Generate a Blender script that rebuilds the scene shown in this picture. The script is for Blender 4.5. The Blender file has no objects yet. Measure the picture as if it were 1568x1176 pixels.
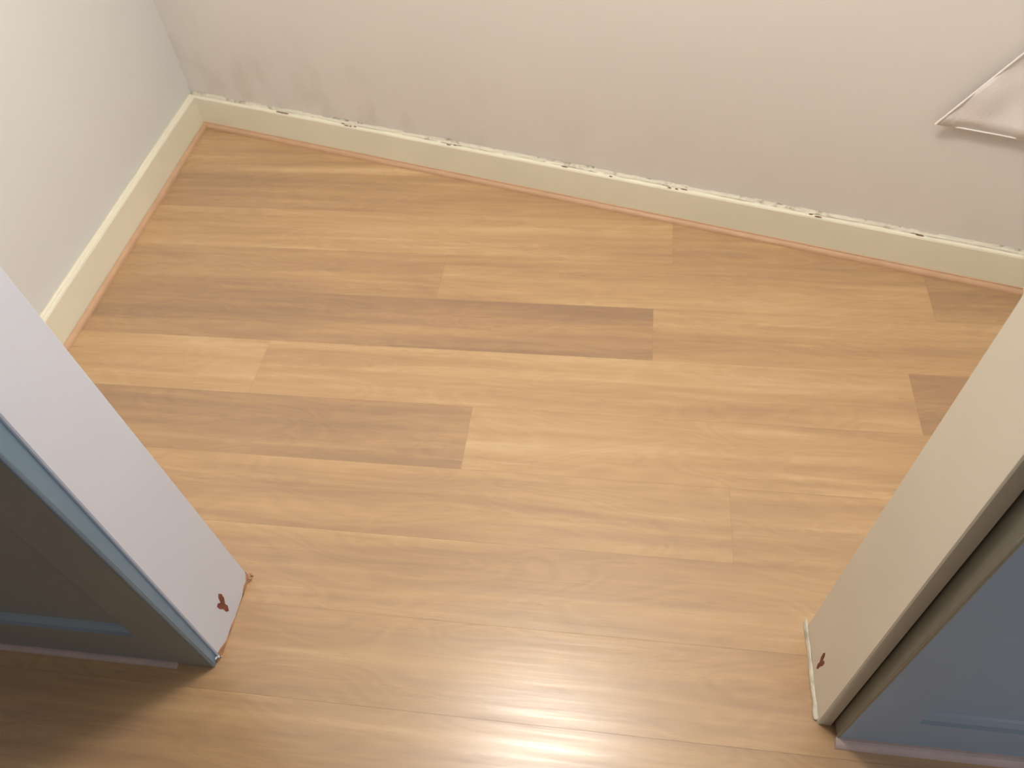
import bpy, bmesh, math, random
from mathutils import Vector, Matrix, noise
random.seed(7)
S=bpy.context.scene
S.view_settings.view_transform='Standard'
S.view_settings.look='None'

def lin(c):
    return tuple(((v/255)/12.92 if v/255<=0.04045 else (((v/255)+0.055)/1.055)**2.4) for v in c)+(1.0,)

# ---------------------------------------------------------------- materials
def paint(name,rgb,rough=0.6,var=0.05,scale=3.0,bump=0.05,bscale=60,stain=None,spec=0.3):
    m=bpy.data.materials.new(name);m.use_nodes=True
    nt=m.node_tree;N=nt.nodes;L=nt.links
    b=N['Principled BSDF'];b.inputs['Roughness'].default_value=rough
    b.inputs['Specular IOR Level'].default_value=spec
    geo=N.new('ShaderNodeNewGeometry')
    n=N.new('ShaderNodeTexNoise');n.inputs['Scale'].default_value=scale;n.inputs['Detail'].default_value=5
    L.new(geo.outputs['Position'],n.inputs['Vector'])
    r=N.new('ShaderNodeValToRGB')
    c=lin(rgb)
    r.color_ramp.elements[0].position=0.3;r.color_ramp.elements[1].position=0.7
    r.color_ramp.elements[0].color=tuple(v*(1-var) for v in c[:3])+(1,)
    r.color_ramp.elements[1].color=tuple(min(1,v*(1+var)) for v in c[:3])+(1,)
    L.new(n.outputs['Fac'],r.inputs['Fac'])
    out=r.outputs['Color']
    if stain:
        srgb,sscale,lo,hi,amt=stain
        n3=N.new('ShaderNodeTexNoise');n3.inputs['Scale'].default_value=sscale;n3.inputs['Detail'].default_value=6;n3.inputs['Roughness'].default_value=0.65
        L.new(geo.outputs['Position'],n3.inputs['Vector'])
        mr=N.new('ShaderNodeMapRange');mr.inputs['From Min'].default_value=lo;mr.inputs['From Max'].default_value=hi;mr.inputs['To Max'].default_value=amt
        L.new(n3.outputs['Fac'],mr.inputs['Value'])
        mx=N.new('ShaderNodeMixRGB');mx.inputs['Color2'].default_value=lin(srgb)
        L.new(mr.outputs['Result'],mx.inputs['Fac']);L.new(out,mx.inputs['Color1']);out=mx.outputs['Color']
    L.new(out,b.inputs['Base Color'])
    n2=N.new('ShaderNodeTexNoise');n2.inputs['Scale'].default_value=bscale;n2.inputs['Detail'].default_value=3
    L.new(geo.outputs['Position'],n2.inputs['Vector'])
    bp=N.new('ShaderNodeBump');bp.inputs['Strength'].default_value=bump;bp.inputs['Distance'].default_value=0.004
    L.new(n2.outputs['Fac'],bp.inputs['Height']);L.new(bp.outputs['Normal'],b.inputs['Normal'])
    return m

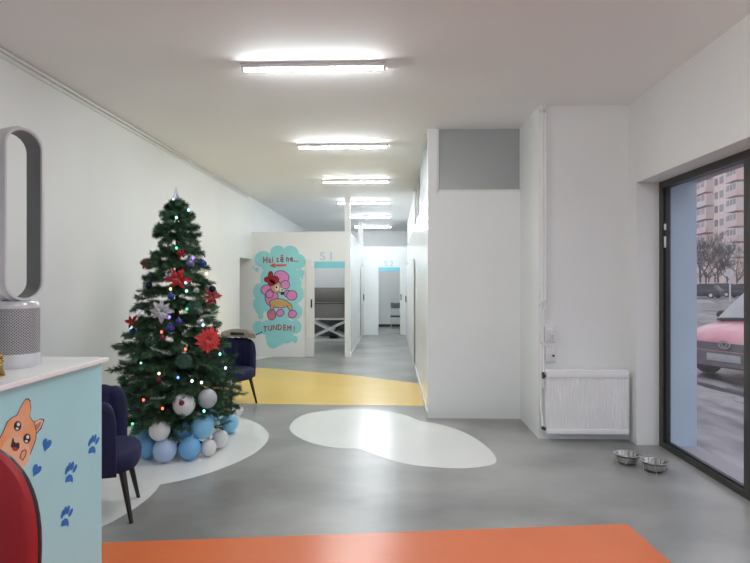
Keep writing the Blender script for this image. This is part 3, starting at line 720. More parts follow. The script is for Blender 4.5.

☆ ☆ ☆ ☆ ☆

(To do) Quote the records above exactly, from the first line through the line containing "return tuple(((v/255)/12.92 if", and leave out the pictures.

(Solution for this problem)
Generate a Blender script that rebuilds the scene shown in this picture. The script is for Blender 4.5. The Blender file has no objects yet. Measure the picture as if it were 1568x1176 pixels.
import bpy, bmesh, math, random
from mathutils import Vector, Matrix, noise
random.seed(7)
S=bpy.context.scene
S.view_settings.view_transform='Standard'
S.view_settings.look='None'

def lin(c):
    return tuple(((v/255)/12.92 if v/255<=0.04045 else (((v/255)+0.055)/1.055)**2.4) for v in c)+(1.0,)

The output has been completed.